営業マンの仕事は実はお客さんとの関係づくりなんです。こういった仕事はAI等で代替するのが難しいので、不動産業界の営業マンは今後も必要とされる職種だと見ています。
もちろん、数十年のスパンで見たら不動産賃貸の世界も色々な変化をしていくと思います。しかし今後5年・10年程度で業界が一変するとは考えにくいです。
事実、私が賃貸仲介を離れてからもう5年くらい経っていますが、聞くところによれば何も変わっていない様子です。
不動産賃貸仲介の「個人の将来性」
不動産賃貸仲介という仕事をあなたが仮に続けたとして、個人としての将来性はどれほどのものでしょうか。人によってかなりの違いがあると私は思います。
賃貸仲介の営業職がハマる人とそうでない人がいるからです。たとえばこの仕事を始めた人の中には、物件や地理を覚えるのが楽しくて、お客さんともすぐ仲良くなって、ドンドン成約が続いてしまう人がいます。
そのように良い意味でハマってしまった人は売上に応じた追加支給の給料(歩合、インセンティブ)が増えますので、かなり稼げるでしょう。
そして働いて稼いでというループを回しているうちに、副店長、店長、エリアマネージャーと昇格して、さらに給料が上がます。人によっては会社を辞めて独立し、自分で不動産賃貸仲介事業を立ち上げる人もいます。
反対にハマらなかった人どうなるでしょうか? ハマらなかった人の代表は私です。私は自分では営業職がそこそこできると思い込んで不動産業界に入ったのですが、全く営業に向いていませんでした。
お客さんとのやり取りがうまくいかず、全く契約がとれず、仕事の覚えも悪く、かなりのダメ社員っぷりでした。そんな中で先輩社員の方々を見ていると、入社後1~2年経過しても数字が伸びない人が上司にひどく詰められたり退職勧奨されたりしていました。
私は「あれは数年後の自分の未来だ」と感じて恐ろしくなりました。そして入社後半年で「ここは自分の居場所ではない」と判断して退職しました。
ハマれば天国、ハマらなければ地獄。それが不動産賃貸仲介営業職の仕事です。あなたはどちらになりそうですか?
おわりに:リスクを認識した上で応募しよう
今回は「職歴なしアラサーが不動産営業(賃貸仲介)に初就職した実体験を語る」というテーマでお伝えしてきました。正直なところ職歴なしの人が最初に就職する職業としてはおすすめしたい気持ちとおすすめしたくない気持ちと両方あります。

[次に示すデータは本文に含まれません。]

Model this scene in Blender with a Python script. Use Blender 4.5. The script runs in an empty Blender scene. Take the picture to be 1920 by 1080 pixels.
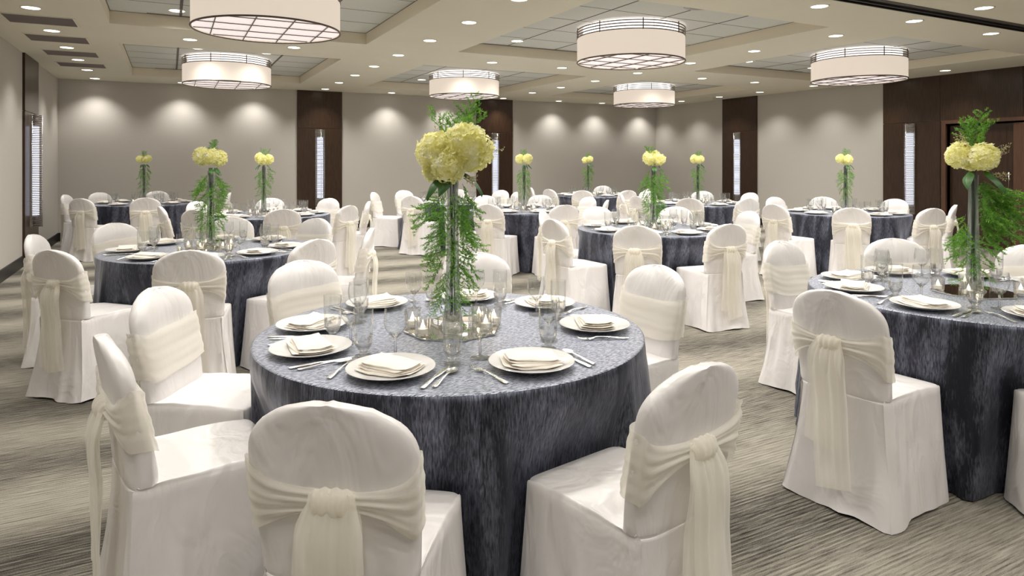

「職歴を作りやすい」という意味ではおすすめできます。初対面の人が相手でも会話ができる程度のコミュ力があれば就職できますので。
試しに1~3年くらいやってみて、ハマれば続ければ良いですし、ハマらなければ他の仕事を探せば良いのかもしれません。転職を検討するときには「職歴アリのアラサー」になっていますので選択肢は広がります。
一方で働きやすさや給料の面で言うとこの業界は良いとは言えません。ブラックになりがちです。もし私のようにあまりに短いスパンで仕事を辞めてしまうと、それは社会的には良く思われないため、その後の転職活動で不利になる可能性もあります。
以上をまとめると、それなりにリスクがあることを覚悟した上で「早めに職歴を1社作りたい」と考える人は賃貸仲介営業職にチャレンジしてみると良いでしょう。
以上、参考になれば嬉しいです。